## GIVEN MATERIAL
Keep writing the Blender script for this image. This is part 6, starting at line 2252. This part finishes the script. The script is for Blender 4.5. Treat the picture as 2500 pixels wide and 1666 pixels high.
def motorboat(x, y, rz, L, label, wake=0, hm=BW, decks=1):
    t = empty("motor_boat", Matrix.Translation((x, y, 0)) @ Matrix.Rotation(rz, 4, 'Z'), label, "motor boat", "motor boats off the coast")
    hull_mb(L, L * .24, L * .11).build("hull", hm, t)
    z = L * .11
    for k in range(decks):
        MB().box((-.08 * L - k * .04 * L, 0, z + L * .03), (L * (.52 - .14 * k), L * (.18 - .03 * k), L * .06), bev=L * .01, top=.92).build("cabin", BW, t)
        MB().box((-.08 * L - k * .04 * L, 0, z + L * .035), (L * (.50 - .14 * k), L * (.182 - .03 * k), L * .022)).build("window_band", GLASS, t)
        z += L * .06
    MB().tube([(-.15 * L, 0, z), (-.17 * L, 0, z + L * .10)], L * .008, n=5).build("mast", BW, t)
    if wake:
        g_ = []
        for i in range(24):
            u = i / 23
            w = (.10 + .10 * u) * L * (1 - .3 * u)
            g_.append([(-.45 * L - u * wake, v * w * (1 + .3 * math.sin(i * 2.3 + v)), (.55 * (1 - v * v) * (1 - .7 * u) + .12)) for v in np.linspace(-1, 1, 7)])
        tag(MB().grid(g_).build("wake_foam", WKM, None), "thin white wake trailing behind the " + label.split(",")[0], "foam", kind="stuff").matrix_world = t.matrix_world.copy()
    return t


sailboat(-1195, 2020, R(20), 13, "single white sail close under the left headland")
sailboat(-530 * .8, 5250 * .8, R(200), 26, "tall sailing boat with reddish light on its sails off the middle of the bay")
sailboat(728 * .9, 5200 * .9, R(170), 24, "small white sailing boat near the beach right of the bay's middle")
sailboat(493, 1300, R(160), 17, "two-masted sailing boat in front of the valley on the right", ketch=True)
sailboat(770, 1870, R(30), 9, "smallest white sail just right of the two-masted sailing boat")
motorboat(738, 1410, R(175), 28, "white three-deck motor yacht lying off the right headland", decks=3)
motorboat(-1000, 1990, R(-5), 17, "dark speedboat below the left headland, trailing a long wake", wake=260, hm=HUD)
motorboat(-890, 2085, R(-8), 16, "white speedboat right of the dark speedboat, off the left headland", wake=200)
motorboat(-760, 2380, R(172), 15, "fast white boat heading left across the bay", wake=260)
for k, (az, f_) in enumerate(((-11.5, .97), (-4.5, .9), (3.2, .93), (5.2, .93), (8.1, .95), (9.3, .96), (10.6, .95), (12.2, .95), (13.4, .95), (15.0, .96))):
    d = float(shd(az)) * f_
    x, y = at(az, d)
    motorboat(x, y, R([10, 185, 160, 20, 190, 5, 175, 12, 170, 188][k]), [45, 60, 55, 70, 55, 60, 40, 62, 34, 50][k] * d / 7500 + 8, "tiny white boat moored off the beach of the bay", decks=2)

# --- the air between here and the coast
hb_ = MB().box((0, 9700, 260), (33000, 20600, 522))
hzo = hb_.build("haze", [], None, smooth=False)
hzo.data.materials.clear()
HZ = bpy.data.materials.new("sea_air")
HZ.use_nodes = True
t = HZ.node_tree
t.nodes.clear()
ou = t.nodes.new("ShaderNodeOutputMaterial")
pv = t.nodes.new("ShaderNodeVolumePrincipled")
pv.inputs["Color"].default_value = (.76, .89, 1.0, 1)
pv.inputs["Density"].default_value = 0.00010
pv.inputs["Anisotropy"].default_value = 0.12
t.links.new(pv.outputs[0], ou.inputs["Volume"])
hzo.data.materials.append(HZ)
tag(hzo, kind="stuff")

## WHAT YOU HAVE TO DO
Please reproduce each line exactly as written.

## COMPLETED EXERCISE
Keep writing the Blender script for this image. This is part 6, starting at line 2252. This part finishes the script. The script is for Blender 4.5. Treat the picture as 2500 pixels wide and 1666 pixels high.
def motorboat(x, y, rz, L, label, wake=0, hm=BW, decks=1):
    t = empty("motor_boat", Matrix.Translation((x, y, 0)) @ Matrix.Rotation(rz, 4, 'Z'), label, "motor boat", "motor boats off the coast")
    hull_mb(L, L * .24, L * .11).build("hull", hm, t)
    z = L * .11
    for k in range(decks):
        MB().box((-.08 * L - k * .04 * L, 0, z + L * .03), (L * (.52 - .14 * k), L * (.18 - .03 * k), L * .06), bev=L * .01, top=.92).build("cabin", BW, t)
        MB().box((-.08 * L - k * .04 * L, 0, z + L * .035), (L * (.50 - .14 * k), L * (.182 - .03 * k), L * .022)).build("window_band", GLASS, t)
        z += L * .06
    MB().tube([(-.15 * L, 0, z), (-.17 * L, 0, z + L * .10)], L * .008, n=5).build("mast", BW, t)
    if wake:
        g_ = []
        for i in range(24):
            u = i / 23
            w = (.10 + .10 * u) * L * (1 - .3 * u)
            g_.append([(-.45 * L - u * wake, v * w * (1 + .3 * math.sin(i * 2.3 + v)), (.55 * (1 - v * v) * (1 - .7 * u) + .12)) for v in np.linspace(-1, 1, 7)])
        tag(MB().grid(g_).build("wake_foam", WKM, None), "thin white wake trailing behind the " + label.split(",")[0], "foam", kind="stuff").matrix_world = t.matrix_world.copy()
    return t


sailboat(-1195, 2020, R(20), 13, "single white sail close under the left headland")
sailboat(-530 * .8, 5250 * .8, R(200), 26, "tall sailing boat with reddish light on its sails off the middle of the bay")
sailboat(728 * .9, 5200 * .9, R(170), 24, "small white sailing boat near the beach right of the bay's middle")
sailboat(493, 1300, R(160), 17, "two-masted sailing boat in front of the valley on the right", ketch=True)
sailboat(770, 1870, R(30), 9, "smallest white sail just right of the two-masted sailing boat")
motorboat(738, 1410, R(175), 28, "white three-deck motor yacht lying off the right headland", decks=3)
motorboat(-1000, 1990, R(-5), 17, "dark speedboat below the left headland, trailing a long wake", wake=260, hm=HUD)
motorboat(-890, 2085, R(-8), 16, "white speedboat right of the dark speedboat, off the left headland", wake=200)
motorboat(-760, 2380, R(172), 15, "fast white boat heading left across the bay", wake=260)
for k, (az, f_) in enumerate(((-11.5, .97), (-4.5, .9), (3.2, .93), (5.2, .93), (8.1, .95), (9.3, .96), (10.6, .95), (12.2, .95), (13.4, .95), (15.0, .96))):
    d = float(shd(az)) * f_
    x, y = at(az, d)
    motorboat(x, y, R([10, 185, 160, 20, 190, 5, 175, 12, 170, 188][k]), [45, 60, 55, 70, 55, 60, 40, 62, 34, 50][k] * d / 7500 + 8, "tiny white boat moored off the beach of the bay", decks=2)

# --- the air between here and the coast
hb_ = MB().box((0, 9700, 260), (33000, 20600, 522))
hzo = hb_.build("haze", [], None, smooth=False)
hzo.data.materials.clear()
HZ = bpy.data.materials.new("sea_air")
HZ.use_nodes = True
t = HZ.node_tree
t.nodes.clear()
ou = t.nodes.new("ShaderNodeOutputMaterial")
pv = t.nodes.new("ShaderNodeVolumePrincipled")
pv.inputs["Color"].default_value = (.76, .89, 1.0, 1)
pv.inputs["Density"].default_value = 0.00010
pv.inputs["Anisotropy"].default_value = 0.12
t.links.new(pv.outputs[0], ou.inputs["Volume"])
hzo.data.materials.append(HZ)
tag(hzo, kind="stuff")